# [DATASET CONTENT]
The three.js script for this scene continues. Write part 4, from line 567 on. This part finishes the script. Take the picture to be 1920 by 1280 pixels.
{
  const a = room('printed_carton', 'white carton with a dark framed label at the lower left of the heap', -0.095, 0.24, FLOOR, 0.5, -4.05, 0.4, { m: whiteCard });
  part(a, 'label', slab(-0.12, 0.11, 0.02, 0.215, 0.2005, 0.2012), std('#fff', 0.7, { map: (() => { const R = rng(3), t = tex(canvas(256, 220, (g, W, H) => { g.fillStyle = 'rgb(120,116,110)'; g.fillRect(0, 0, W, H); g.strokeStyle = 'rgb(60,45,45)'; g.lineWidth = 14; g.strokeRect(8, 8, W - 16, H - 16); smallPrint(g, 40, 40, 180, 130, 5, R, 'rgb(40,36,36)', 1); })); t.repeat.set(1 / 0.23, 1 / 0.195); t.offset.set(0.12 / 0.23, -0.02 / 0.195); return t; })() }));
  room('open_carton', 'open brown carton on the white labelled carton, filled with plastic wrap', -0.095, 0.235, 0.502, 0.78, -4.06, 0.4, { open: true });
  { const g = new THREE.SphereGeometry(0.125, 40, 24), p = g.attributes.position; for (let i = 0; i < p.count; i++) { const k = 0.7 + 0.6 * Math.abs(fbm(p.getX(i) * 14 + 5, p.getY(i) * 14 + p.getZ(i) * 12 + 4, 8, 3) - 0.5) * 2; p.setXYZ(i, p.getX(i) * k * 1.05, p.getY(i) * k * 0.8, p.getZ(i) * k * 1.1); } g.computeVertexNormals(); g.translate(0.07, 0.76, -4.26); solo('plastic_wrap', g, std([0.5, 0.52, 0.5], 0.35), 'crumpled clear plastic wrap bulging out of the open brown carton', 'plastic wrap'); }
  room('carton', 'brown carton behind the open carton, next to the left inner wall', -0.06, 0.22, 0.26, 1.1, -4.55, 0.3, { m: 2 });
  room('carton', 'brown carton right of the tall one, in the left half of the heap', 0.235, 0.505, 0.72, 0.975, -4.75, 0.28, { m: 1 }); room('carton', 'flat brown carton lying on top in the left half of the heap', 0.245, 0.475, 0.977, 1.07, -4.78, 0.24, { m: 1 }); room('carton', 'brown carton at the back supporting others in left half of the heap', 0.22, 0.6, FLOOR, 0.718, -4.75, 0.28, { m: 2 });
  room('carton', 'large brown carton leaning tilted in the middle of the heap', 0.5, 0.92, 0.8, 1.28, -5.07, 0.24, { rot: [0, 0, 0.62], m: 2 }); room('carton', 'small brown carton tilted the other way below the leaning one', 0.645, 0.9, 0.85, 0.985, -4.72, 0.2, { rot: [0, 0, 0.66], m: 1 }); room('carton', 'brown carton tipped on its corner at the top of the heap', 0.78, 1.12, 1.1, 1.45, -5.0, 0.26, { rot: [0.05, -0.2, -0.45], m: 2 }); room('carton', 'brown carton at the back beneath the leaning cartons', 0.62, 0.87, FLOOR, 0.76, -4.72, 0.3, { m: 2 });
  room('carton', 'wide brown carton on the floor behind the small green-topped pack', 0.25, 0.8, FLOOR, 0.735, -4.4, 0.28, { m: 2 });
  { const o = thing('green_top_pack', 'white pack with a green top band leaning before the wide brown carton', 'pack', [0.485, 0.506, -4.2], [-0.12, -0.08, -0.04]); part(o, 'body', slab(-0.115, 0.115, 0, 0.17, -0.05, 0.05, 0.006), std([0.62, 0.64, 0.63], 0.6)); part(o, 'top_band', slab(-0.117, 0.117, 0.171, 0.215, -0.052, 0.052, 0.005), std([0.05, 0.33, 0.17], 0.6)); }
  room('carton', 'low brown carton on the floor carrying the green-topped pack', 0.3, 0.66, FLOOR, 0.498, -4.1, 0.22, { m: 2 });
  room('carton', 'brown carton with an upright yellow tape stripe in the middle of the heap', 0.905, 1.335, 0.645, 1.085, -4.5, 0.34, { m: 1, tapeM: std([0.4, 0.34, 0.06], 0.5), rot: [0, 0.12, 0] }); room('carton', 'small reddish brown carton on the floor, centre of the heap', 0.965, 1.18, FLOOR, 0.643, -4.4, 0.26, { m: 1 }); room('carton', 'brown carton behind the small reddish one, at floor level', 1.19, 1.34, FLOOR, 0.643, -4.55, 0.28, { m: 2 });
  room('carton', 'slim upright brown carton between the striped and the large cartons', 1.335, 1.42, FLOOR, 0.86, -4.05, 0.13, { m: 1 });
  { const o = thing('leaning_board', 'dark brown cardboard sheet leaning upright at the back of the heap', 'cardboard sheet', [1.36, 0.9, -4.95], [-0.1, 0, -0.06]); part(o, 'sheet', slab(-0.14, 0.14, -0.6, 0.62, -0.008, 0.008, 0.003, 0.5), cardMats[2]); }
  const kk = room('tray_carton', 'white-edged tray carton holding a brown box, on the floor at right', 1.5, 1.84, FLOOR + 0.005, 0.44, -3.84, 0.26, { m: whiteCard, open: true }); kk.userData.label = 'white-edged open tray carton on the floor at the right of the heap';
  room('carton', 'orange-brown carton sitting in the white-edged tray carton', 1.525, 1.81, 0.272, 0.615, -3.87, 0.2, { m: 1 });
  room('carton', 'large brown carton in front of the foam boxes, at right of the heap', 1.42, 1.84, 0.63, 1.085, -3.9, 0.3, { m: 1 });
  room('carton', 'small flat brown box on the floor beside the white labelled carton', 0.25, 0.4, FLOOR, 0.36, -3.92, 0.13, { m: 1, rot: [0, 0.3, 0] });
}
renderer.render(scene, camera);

# [WHAT NEEDS TO BE DONE]
Each line of the material should be echoed exactly.

# [TASK OUTPUT]
The three.js script for this scene continues. Write part 4, from line 567 on. This part finishes the script. Take the picture to be 1920 by 1280 pixels.
{
  const a = room('printed_carton', 'white carton with a dark framed label at the lower left of the heap', -0.095, 0.24, FLOOR, 0.5, -4.05, 0.4, { m: whiteCard });
  part(a, 'label', slab(-0.12, 0.11, 0.02, 0.215, 0.2005, 0.2012), std('#fff', 0.7, { map: (() => { const R = rng(3), t = tex(canvas(256, 220, (g, W, H) => { g.fillStyle = 'rgb(120,116,110)'; g.fillRect(0, 0, W, H); g.strokeStyle = 'rgb(60,45,45)'; g.lineWidth = 14; g.strokeRect(8, 8, W - 16, H - 16); smallPrint(g, 40, 40, 180, 130, 5, R, 'rgb(40,36,36)', 1); })); t.repeat.set(1 / 0.23, 1 / 0.195); t.offset.set(0.12 / 0.23, -0.02 / 0.195); return t; })() }));
  room('open_carton', 'open brown carton on the white labelled carton, filled with plastic wrap', -0.095, 0.235, 0.502, 0.78, -4.06, 0.4, { open: true });
  { const g = new THREE.SphereGeometry(0.125, 40, 24), p = g.attributes.position; for (let i = 0; i < p.count; i++) { const k = 0.7 + 0.6 * Math.abs(fbm(p.getX(i) * 14 + 5, p.getY(i) * 14 + p.getZ(i) * 12 + 4, 8, 3) - 0.5) * 2; p.setXYZ(i, p.getX(i) * k * 1.05, p.getY(i) * k * 0.8, p.getZ(i) * k * 1.1); } g.computeVertexNormals(); g.translate(0.07, 0.76, -4.26); solo('plastic_wrap', g, std([0.5, 0.52, 0.5], 0.35), 'crumpled clear plastic wrap bulging out of the open brown carton', 'plastic wrap'); }
  room('carton', 'brown carton behind the open carton, next to the left inner wall', -0.06, 0.22, 0.26, 1.1, -4.55, 0.3, { m: 2 });
  room('carton', 'brown carton right of the tall one, in the left half of the heap', 0.235, 0.505, 0.72, 0.975, -4.75, 0.28, { m: 1 }); room('carton', 'flat brown carton lying on top in the left half of the heap', 0.245, 0.475, 0.977, 1.07, -4.78, 0.24, { m: 1 }); room('carton', 'brown carton at the back supporting others in left half of the heap', 0.22, 0.6, FLOOR, 0.718, -4.75, 0.28, { m: 2 });
  room('carton', 'large brown carton leaning tilted in the middle of the heap', 0.5, 0.92, 0.8, 1.28, -5.07, 0.24, { rot: [0, 0, 0.62], m: 2 }); room('carton', 'small brown carton tilted the other way below the leaning one', 0.645, 0.9, 0.85, 0.985, -4.72, 0.2, { rot: [0, 0, 0.66], m: 1 }); room('carton', 'brown carton tipped on its corner at the top of the heap', 0.78, 1.12, 1.1, 1.45, -5.0, 0.26, { rot: [0.05, -0.2, -0.45], m: 2 }); room('carton', 'brown carton at the back beneath the leaning cartons', 0.62, 0.87, FLOOR, 0.76, -4.72, 0.3, { m: 2 });
  room('carton', 'wide brown carton on the floor behind the small green-topped pack', 0.25, 0.8, FLOOR, 0.735, -4.4, 0.28, { m: 2 });
  { const o = thing('green_top_pack', 'white pack with a green top band leaning before the wide brown carton', 'pack', [0.485, 0.506, -4.2], [-0.12, -0.08, -0.04]); part(o, 'body', slab(-0.115, 0.115, 0, 0.17, -0.05, 0.05, 0.006), std([0.62, 0.64, 0.63], 0.6)); part(o, 'top_band', slab(-0.117, 0.117, 0.171, 0.215, -0.052, 0.052, 0.005), std([0.05, 0.33, 0.17], 0.6)); }
  room('carton', 'low brown carton on the floor carrying the green-topped pack', 0.3, 0.66, FLOOR, 0.498, -4.1, 0.22, { m: 2 });
  room('carton', 'brown carton with an upright yellow tape stripe in the middle of the heap', 0.905, 1.335, 0.645, 1.085, -4.5, 0.34, { m: 1, tapeM: std([0.4, 0.34, 0.06], 0.5), rot: [0, 0.12, 0] }); room('carton', 'small reddish brown carton on the floor, centre of the heap', 0.965, 1.18, FLOOR, 0.643, -4.4, 0.26, { m: 1 }); room('carton', 'brown carton behind the small reddish one, at floor level', 1.19, 1.34, FLOOR, 0.643, -4.55, 0.28, { m: 2 });
  room('carton', 'slim upright brown carton between the striped and the large cartons', 1.335, 1.42, FLOOR, 0.86, -4.05, 0.13, { m: 1 });
  { const o = thing('leaning_board', 'dark brown cardboard sheet leaning upright at the back of the heap', 'cardboard sheet', [1.36, 0.9, -4.95], [-0.1, 0, -0.06]); part(o, 'sheet', slab(-0.14, 0.14, -0.6, 0.62, -0.008, 0.008, 0.003, 0.5), cardMats[2]); }
  const kk = room('tray_carton', 'white-edged tray carton holding a brown box, on the floor at right', 1.5, 1.84, FLOOR + 0.005, 0.44, -3.84, 0.26, { m: whiteCard, open: true }); kk.userData.label = 'white-edged open tray carton on the floor at the right of the heap';
  room('carton', 'orange-brown carton sitting in the white-edged tray carton', 1.525, 1.81, 0.272, 0.615, -3.87, 0.2, { m: 1 });
  room('carton', 'large brown carton in front of the foam boxes, at right of the heap', 1.42, 1.84, 0.63, 1.085, -3.9, 0.3, { m: 1 });
  room('carton', 'small flat brown box on the floor beside the white labelled carton', 0.25, 0.4, FLOOR, 0.36, -3.92, 0.13, { m: 1, rot: [0, 0.3, 0] });
}
renderer.render(scene, camera);